Given material:
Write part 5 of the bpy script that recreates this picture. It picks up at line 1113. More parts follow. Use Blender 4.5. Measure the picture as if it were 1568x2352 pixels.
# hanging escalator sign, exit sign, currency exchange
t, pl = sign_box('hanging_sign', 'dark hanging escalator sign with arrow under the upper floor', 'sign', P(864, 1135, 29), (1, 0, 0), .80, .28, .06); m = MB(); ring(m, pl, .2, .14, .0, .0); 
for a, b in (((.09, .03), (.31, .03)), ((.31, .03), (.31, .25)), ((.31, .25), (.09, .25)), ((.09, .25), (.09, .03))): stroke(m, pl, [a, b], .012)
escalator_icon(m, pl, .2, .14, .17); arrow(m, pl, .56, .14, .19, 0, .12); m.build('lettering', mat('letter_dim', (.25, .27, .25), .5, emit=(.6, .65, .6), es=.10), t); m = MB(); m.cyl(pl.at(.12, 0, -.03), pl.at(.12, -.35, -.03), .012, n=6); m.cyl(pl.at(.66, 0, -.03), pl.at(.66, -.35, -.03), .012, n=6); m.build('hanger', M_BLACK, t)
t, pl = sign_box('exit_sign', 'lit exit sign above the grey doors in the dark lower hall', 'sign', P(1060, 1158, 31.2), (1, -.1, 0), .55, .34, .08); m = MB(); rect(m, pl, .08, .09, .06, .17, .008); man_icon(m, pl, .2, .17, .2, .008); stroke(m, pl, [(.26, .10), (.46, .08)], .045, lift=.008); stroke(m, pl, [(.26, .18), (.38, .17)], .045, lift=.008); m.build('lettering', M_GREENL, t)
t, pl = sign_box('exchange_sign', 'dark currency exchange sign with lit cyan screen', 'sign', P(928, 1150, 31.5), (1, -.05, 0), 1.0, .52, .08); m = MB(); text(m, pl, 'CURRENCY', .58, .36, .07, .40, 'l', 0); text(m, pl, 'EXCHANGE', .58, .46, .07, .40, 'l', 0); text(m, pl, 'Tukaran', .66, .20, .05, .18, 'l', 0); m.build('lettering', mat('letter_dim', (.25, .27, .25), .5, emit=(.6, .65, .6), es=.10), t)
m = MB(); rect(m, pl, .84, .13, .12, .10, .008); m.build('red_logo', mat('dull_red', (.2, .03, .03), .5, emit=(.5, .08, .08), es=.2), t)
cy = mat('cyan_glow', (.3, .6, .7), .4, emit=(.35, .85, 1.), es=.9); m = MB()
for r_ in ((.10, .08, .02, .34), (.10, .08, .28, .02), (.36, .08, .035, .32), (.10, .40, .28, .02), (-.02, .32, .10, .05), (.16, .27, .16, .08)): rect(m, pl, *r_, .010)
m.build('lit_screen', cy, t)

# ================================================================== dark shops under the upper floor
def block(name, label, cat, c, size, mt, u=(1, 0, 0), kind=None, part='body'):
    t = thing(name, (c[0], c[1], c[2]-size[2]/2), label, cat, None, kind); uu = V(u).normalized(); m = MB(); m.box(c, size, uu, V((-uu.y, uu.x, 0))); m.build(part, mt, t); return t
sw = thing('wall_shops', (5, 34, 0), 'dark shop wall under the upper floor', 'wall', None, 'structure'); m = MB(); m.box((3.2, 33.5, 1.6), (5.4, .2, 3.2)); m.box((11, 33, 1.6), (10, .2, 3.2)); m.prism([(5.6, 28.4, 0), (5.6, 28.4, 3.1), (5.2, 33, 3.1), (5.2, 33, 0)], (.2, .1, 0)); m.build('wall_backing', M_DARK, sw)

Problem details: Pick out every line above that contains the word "None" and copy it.

Answer for the task:
def block(name, label, cat, c, size, mt, u=(1, 0, 0), kind=None, part='body'):
    t = thing(name, (c[0], c[1], c[2]-size[2]/2), label, cat, None, kind); uu = V(u).normalized(); m = MB(); m.box(c, size, uu, V((-uu.y, uu.x, 0))); m.build(part, mt, t); return t
sw = thing('wall_shops', (5, 34, 0), 'dark shop wall under the upper floor', 'wall', None, 'structure'); m = MB(); m.box((3.2, 33.5, 1.6), (5.4, .2, 3.2)); m.box((11, 33, 1.6), (10, .2, 3.2)); m.prism([(5.6, 28.4, 0), (5.6, 28.4, 3.1), (5.2, 33, 3.1), (5.2, 33, 0)], (.2, .1, 0)); m.build('wall_backing', M_DARK, sw)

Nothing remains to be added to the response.